Golden Retriever und Herrchen auf dem Wasser mit SUP und Schwimmweste

What matters: the right board.

If you already have a board or SUP, you should pay attention to the following: It must support the combined weight of you and your dog. For wet fur, add 2–4 kg. Your board can support that? Perfect. Then check whether it has a continuous covering (deck pad). If not, you can retrofit it or simply use a dog mat or a towel. You simply attach this to the board with tension straps. This way, you protect your dog from slipping and your board from unsightly scratches. You are considering buying a new board? Then choose one that is as wide as possible. It is more stable in the water. And your dog can turn around on it without stress. Fins give additional stability; ideally, your board will have three of them. It is always wise to test the board before buying it. You can do this in various stores, rental stations, and SUP schools. By the way: Inflatable boards are not destroyed by dog claws.

Safety first: You need life vests for both.

Whether you wear a life vest yourself is, of course, up to you. With a vest is always safer. This also applies to your dog. Because even if it can usually swim well, it can quickly reach its limits with longer distances and/or stronger currents. In addition, the life vest has an extra advantage: A spirited grip is enough to help your four-legged friend back on the board. The life vest should fit well, but not too tightly and not restrict your dog’s freedom of movement. For the right size, measure from the base of the neck to the beginning of the lumbar spine. You should also measure the neck circumference and the chest circumference at the widest point. In the beginning, a harness will do. However, you should get your dog a life vest at the latest when you set off on longer trips.

It’s better that you first practise by yourself and then with your dog.

Before you get your dog used to the board, you should have mastered the most important skills on it yourself. Two beginners at once are never a good team. Only if you are safe yourself can you bring your dog safely over the water. And above all, give your dog the feeling of safety. You don’t necessarily have to be a pro but should nevertheless be able to master the following basic skills blindfolded: getting on and off the board in the water, riding standing straight, turning, and stopping. Until you have mastered this (if you haven’t already), you can get your dog used to the board on land.

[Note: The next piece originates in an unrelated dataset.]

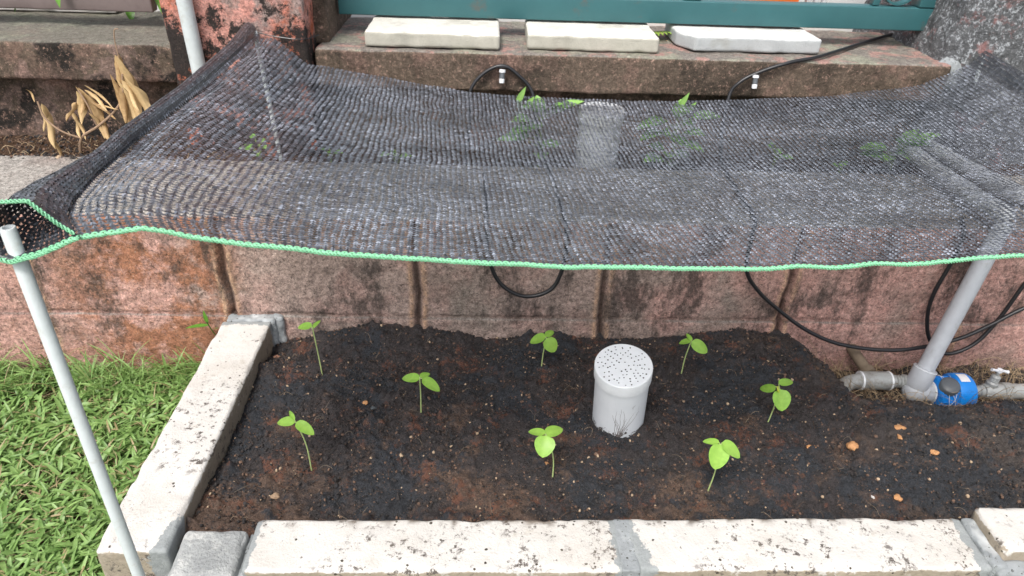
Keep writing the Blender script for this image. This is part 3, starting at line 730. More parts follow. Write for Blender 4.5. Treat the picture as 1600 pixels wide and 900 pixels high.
r = random.Random(4)
for (bx, by), tips, lab in PLS:
    t = thing('planter_plant', lab, 'plant', (bx, by, .2), 'plants in the planter strip')
    ms = MB(); ml = MB()
    top = max(q[1] for q in tips)
    ms.tube(curve([(bx, by, .19), (bx+.004, by, (.2+top)/2), (bx, by-.005, top-.03 if top > .25 else top)], 8), .0022, 6)
    for (tx, tz) in tips:
        big = top > .3
        for k_ in range(3 if big else 2):
            ex = tx+r.uniform(-.035, .035)*(1 if big else .5); ey = by-.01+r.uniform(-.05, .03)*(1 if big else .4); ez = tz+r.uniform(-.02, .012)*(1 if big else .4)
            ax, az = bx+(ex-bx)*.35, min(ez, top-.03 if big else ez)-.01
            ms.tube([(bx, by-.003, az-.02), (ax, by-.004, az)], .0012, 5)
            leaf(ml, (ax, by-.004, az), (ex, ey, ez), .036 if big else .018, .2, .3, (0, -.3, 1), .5, 8, r.random())
    if 'bushiest' in lab or 'broad' in lab:
        for (dx, dz) in ((0, .012), (.02, -.01)): leaf(ml, (tips[2][0]+dx-.018, by-.01, top-.022+dz*.5), (tips[2][0]+dx, by-.02, top+.012+dz), .014, .15, .05, (0, -1, .3), .4, 8, 1)
    build('stem', ms, STEM, t); build('foliage', ml, PLEAF, t)
# bright leaves peeping out under the gate
for lab, c, sgn in (('yellow green leaf under the gate between two slabs', (.19, .60, .475), 1), ('yellow green leaf tuft under the gate behind the grey slab', (.575, .62, .472), -1)):
    mb = MB(); 
    for k_ in range(5): leaf(mb, (c[0]+.02*(k_-2)*.3, c[1]+.05, c[2]), (c[0]+.012*(k_-2), c[1]-.03+.006*k_, c[2]+.012), .012, a_=k_/5)
    tag(build('weed', mb, m_leaf('lime_leaf', (.22, .40, .04), (.38, .55, .08), .3), loc=c), lab, 'weed')
# shrub behind the left board
t = thing('shrub', 'leafy green shrub behind the left railing board', 'shrub', (-1.4, .84, .46))
ml = MB(); ms = MB(); r = random.Random(9)
for i in range(150):
    x = r.uniform(-1.9, -1.0); y = r.uniform(.66, .88); z = r.uniform(.48, .85)
    a = r.uniform(0, 2*PI); L = r.uniform(.04, .07)
    leaf(ml, (x, y, z), (x+math.cos(a)*L*.6, y-abs(math.sin(a))*L*.7, z-r.uniform(.0, .8)*L), .022, .2, .3, a_=r.random()*.8)
leaf(ml, (-1.296, .575, .575), (-1.289, .548, .512), .020, .2, .1, (0, -1, .2), a_=1)
leaf(ml, (-1.09, .63, .56), (-1.07, .60, .49), .014, .2, .1, (0, -1, .2), a_=1)
for i in range(9):
    x = -1.85+i*.1; ms.tube(curve([(x, .86, .45), (x+.02, .8, .6), (x-.02, .76, .85)], 8), .004, 6)
build('branches', ms, m_simple('twig', (.10, .07, .04), .8), t); build('foliage', ml, GLEAF, t)

# dead plant
DRY = m_leaf('dry_leaf', (.36, .22, .10), (.60, .43, .22), .15, .6)
t = thing('dead_plant', 'dead plant with curled dry tan leaves left of the net', 'plant', (-1.22, .36, .20))
mb = MB()
mb.tube(curve([(-1.235, .36, .20), (-1.21, .345, .26), (-1.165, .345, .29), (-1.12, .35, .325), (-1.095, .355, .36), (-1.085, .36, .41)], 26), np.linspace(.0035, .002, 26), 7)
mb.tube(curve([(-1.21, .345, .26), (-1.25, .34, .28), (-1.28, .345, .31), (-1.287, .35, .345)], 14), .0022, 6)
mb.tube(curve([(-1.165, .345, .29), (-1.17, .34, .34), (-1.185, .345, .375)], 10), .002, 6)
mb.tube(curve([(-1.083, .36, .445), (-1.084, .362, .48), (-1.079, .362, .505), (-1.07, .362, .508)], 10), .0012, 6)
build('stem', mb, m_simple('dry_stem', (.30, .20, .13), .8), t)
DL = [((-1.089, .36, .452), (-1.062, .345, .275), .032), ((-1.085, .36, .452), (-1.09, .345, .30), .03), ((-1.078, .355, .41), (-1.036, .34, .298), .026),
      ((-1.098, .36, .40), (-1.075, .34, .29), .026), ((-1.10, .355, .36), (-1.083, .335, .262), .024), ((-1.187, .355, .378), (-1.148, .335, .262), .028), ((-1.19, .35, .372), (-1.20, .34, .295), .026),
      ((-1.18, .355, .372), (-1.128, .34, .33), .012), ((-1.18, .35, .35), (-1.115, .34, .31), .010), ((-1.165, .35, .33), (-1.135, .335, .255), .02), ((-1.286, .355, .337), (-1.272, .34, .235), .024),
      ((-1.22, .35, .32), (-1.205, .34, .262), .014), ((-1.28, .345, .26), (-1.262, .33, .178), .010), ((-1.20, .345, .345), (-1.225, .335, .305), .016), ((-1.292, .35, .345), (-1.302, .34, .372), .006)]
rl = random.Random(8)
DL += [(tuple(p+rl.uniform(-.012, .012) for p in a), (b[0]+rl.uniform(-.03, .02), b[1]+rl.uniform(-.02, .02), b[2]+rl.uniform(-.01, .04)), w_*rl.uniform(.5, .8)) for a, b, w_ in DL[:12]]
for a, b, w_ in DL:
    mb = MB(); a = np.array(a); b = np.array(b)
    # curled blade: a half-rolled tube of leaf
    n_, D = 14, b-a; s_ = np.cross(D, (0, 1, 0)); s_ /= np.linalg.norm(s_); N = np.cross(s_, D); N /= np.linalg.norm(N); V = np.zeros((n_+1, 9, 3)); ph = random.uniform(-.8, .8)
    for i in range(n_+1):
        u_ = i/n_; wd = w_*1.0*max(.06, math.sin(PI*u_**.8)**.7); tw = ph+random.uniform(-.1, .1)+u_*.9
        c = a+D*u_+N*.010*math.sin(u_*3+ph)
        for j in range(9):
            an = (j-4)/4*(1.6+.7*math.sin(u_*7+ph*3))
            rr = wd*(.40+.10*math.sin(j*2.1+u_*9+ph))
            x_, y_ = rr*math.sin(an), rr*(1-math.cos(an))*.8
            V[i, j] = c+s_*(x_*math.cos(tw)-y_*math.sin(tw))+N*(x_*math.sin(tw)+y_*math.cos(tw))
    mb.grid(V, 0, random.random()); build('leaf', mb, DRY, t)

# ------------------------------------------------------------------ lawn grass
def grass(name, n, xr, yr, Lr, Wr, seed, zb=-.15, ang=(12, 60)):
    r = np.random.default_rng(seed)
    nc = n//6; cx = r.uniform(*xr, nc); cy = r.uniform(*yr, nc)
    dens = fbm(P3(cx, cy), 9, 3, 77); keep = dens > -.30; cx, cy = cx[keep], cy[keep]; nc = len(cx)
    k = 6; bx = np.repeat(cx, k)+r.normal(0, .004, nc*k); by = np.repeat(cy, k)+r.normal(0, .004, nc*k); N = nc*k
    az = r.uniform(0, 2*PI, N); el = np.radians(r.uniform(*ang, N)); L = r.uniform(*Lr, N)*(.8+.5*np.repeat(r.random(nc), k)); W = r.uniform(*Wr, N)
    bend = r.uniform(.4, 1.5, N); m = 6
    rn = np.clip(np.repeat(r.random(nc), k)*.5+r.random(N)*.4, 0, .89); dry = r.random(N) < .13; rn[dry] = .95; W[dry] *= .45
    V = np.zeros((N, m, 3, 3)); px, py = bx.copy(), by.copy(); pz = np.full(N, zb)+r.uniform(0, .02, N)
    e = el.copy(); tw = r.normal(0, .5, N)
    for i in range(m):
        t = i/(m-1); wd = W*.5*(1-abs(2*t**.8-1)**2.2)*.95+W*.04; wd = wd*(1 if i < m-1 else .1)
        sx, sy = -np.sin(az), np.cos(az); sz = np.sin(tw)
        V[:, i, 0] = np.stack([px+sx*wd, py+sy*wd, pz+sz*wd*.7], 1); V[:, i, 1] = np.stack([px, py, pz-wd*.3], 1); V[:, i, 2] = np.stack([px-sx*wd, py-sy*wd, pz-sz*wd*.7], 1)
        ds = L/(m-1); px = px+np.cos(az)*np.cos(e)*ds; py = py+np.sin(az)*np.cos(e)*ds; pz = np.maximum(pz+np.sin(e)*ds, zb+.004); e = e-bend/(m-1)
    # keep blades out of the kerb and the wall
    ok = ~((V[:, :, :, 0].max((1, 2)) > -.812) & (V[:, :, :, 1].max((1, 2)) > -.63)) | (V[:, :, :, 1].max((1, 2)) < -.655)
    ok &= V[:, :, :, 1].max((1, 2)) < -.008
    V = V[ok]; rn = rn[ok]; N = len(V)
    base = np.arange(N)[:, None, None]*(m*3)
    q = np.array([[(i*3+j, (i+1)*3+j, (i+1)*3+j+1, i*3+j+1) for j in range(2)] for i in range(m-1)]).reshape(-1, 4)
    F4 = (base+q[None]).reshape(-1, 4)
    return tag(place(name, mesh_np(name, V.reshape(-1, 3), F4, [GRASS], {'rnd': np.repeat(rn, m*3)})), 'broad bladed lawn grass left of the kerb', kind='stuff')
GRASS = m_leaf('grass_blade', (.08, .18, .035), (.34, .50, .17), .3, .42, dry=(.38, .30, .16))
grass('grass', 27000, (-1.55, -.80), (-1.0, -.012), (.020, .044), (.0026, .0078), 1, ang=(5, 55))
grass('grass', 1500, (-1.5, -.84), (-.10, -.01), (.05, .10), (.0015, .0035), 2, ang=(25, 75))
grass('grass', 14000, (-2.5, -1.5), (-1.6, -.012), (.03, .06), (.006, .010), 3)
grass('grass', 16000, (-1.6, 2.2), (-1.7, -.64), (.03, .06), (.006, .010), 4)
# dead leaves and chips in the lawn
tag(fibres('dry_stems', 260, (-1.5, -.83), (-.95, -.02), lambda x, y: np.full(len(np.atleast_1d(x)), -.135), (.02, .07), .0008, [STRAW, STRAW], 15, .012, .1), 'dry stems lying in the lawn', kind='stuff')

# ------------------------------------------------------------------ vent tubes
def vent(label, base, top, rb=.0484, rc=.0512, group='white vent tubes', scratch=True):
    base = np.array(base, float); top = np.array(top, float); ax = top-base; H = np.linalg.norm(ax); ax /= H
    t = thing('vent_tube', label, 'vent tube', tuple(base), group)
    mb = MB(); mb.lathe([(rb, -.04), (rb, 0), (rb, H-.014)], base, ax, 64, capt=False)
    build('tube', mb, TUBE, t)
    mb = MB(); hc = .026
    mb.lathe([(rb+.0003, H-hc), (rc, H-hc), (rc, H-.0016), (rc-.0004, H-.0005), (rc-.0014, H)], base, ax, 64, capb=False)
    o = build('cap', mb, PVCW, t)
    up = np.array([0, 0, 1.]) if abs(ax[2]) < .9 else np.array([1., 0, 0]); u = np.cross(ax, up); u /= np.linalg.norm(u); v = np.cross(ax, u)
    mb = MB(); rr = random.Random(5); holes = []
    for ring, nn in ((.009, 5), (.016, 10), (.023, 15), (.030, 19), (.037, 22), (.0435, 22)):
        for q in range(nn):
            a = q*2*PI/nn+ring*90+rr.uniform(-.08, .08); R_ = ring+rr.uniform(-.002, .002)
            if rr.random() < .12: continue
            c = base+ax*(H+.0003)+u*R_*math.cos(a)+v*R_*math.sin(a); hr = rr.uniform(.0011, .0017)
            holes.append((c, hr))
    for c, hr in holes:   # flat dark discs: the shade inside the drilled holes, painted on the cap
        P_ = [c+hr*(math.cos(k*PI/3)*u+math.sin(k*PI/3)*v) for k in range(6)]
        mb.add(P_, [tuple(range(6))])
    build('drilled_holes', mb, m_simple('hole_dark', (.02, .02, .02), .9), t, smooth=False)
    return t, base, ax, u, v, H
mt = M('soiled_white_pvc', .38, .5); x, y, z = mt.pos()
c_ = mt.mix(mt.noise(30, 3), (.70, .73, .76), (.80, .82, .84))
dz = mt.rng(z, .0, .035); c_ = mt.mix(mt.math('MULTIPLY', mt.rng(mt.math('SUBTRACT', mt.noise(70, 5, .8), mt.math('MULTIPLY', dz, .3)), .50, .56), 1.), c_, (.05, .04, .035))
v_ = mt.scaled((1, 1, .12)); c_ = mt.mix(mt.rng(mt.noise(90, 4, .7, vec=v_), .64, .70, 0, .5), c_, (.25, .24, .22))
mt.color(c_); TUBE = mt.m
vt, b0, ax0, u0, v0, H0 = vent('white vent tube with drilled cap standing in the soil bed', (-.001, -.276, -.036), (-.012, -.305, .110))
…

Getting used to the board: dry run.

First, let your dog get to know the board. You can put it in the living room or in the garden. Then you can practice with your best friend to step on the board and do exercises with it. Sit, lie down, stay, and do tricks if you like. The next step is to get your dog used to balancing. To do this, get one or two friends to help you. They will take the board at both ends and lift it slightly. Again, you do exercises with your dog while your helpers move the board slightly. Your dog will learn not to leave the board until you allow it to. Because once on the water, you can easily tip the board and end up in the water. Only when your dog is safe and calm about all of this can you go out on the water.

Of to the water: The first time.

You are ready. You can now go on the water together for the first time. Choose the shallow area of a calm body of water. Preferably on a day when there is as little activity as possible. Then you let your dog get on from the shore. Sit on the board. This way, you can keep it stable and don’t have to climb up behind it. This could otherwise be unsettling for your four-legged friend. Depending on the character of your pet, this exercise is the end of the first day. If your dog is more courageous, you can ask him to sit, lie down, and stay. You will gradually get your best friend used to movement and the first paddle strokes along the shore. It can then come to a kneel and stand, and you can carefully move away from the shore. What you should prepare for: If your four-legged friend changes it position on the board, you need to compensate. So leave your usual place in the middle between the handles, and slide further forward, backward, or slightly to the side. If your dog’s legs start to tremble whilst standing, this is no cause for alarm. But high time for a break. On thing you should absolutely do: Practice capsizing. Because sooner or later it will happen. It’s good if you already know this in case of emergency.

Once you are safely on the board with your dog, you can gradually extend your excursions – up to day trips. In doing so, you will strengthen not only your fitness but also your relationship.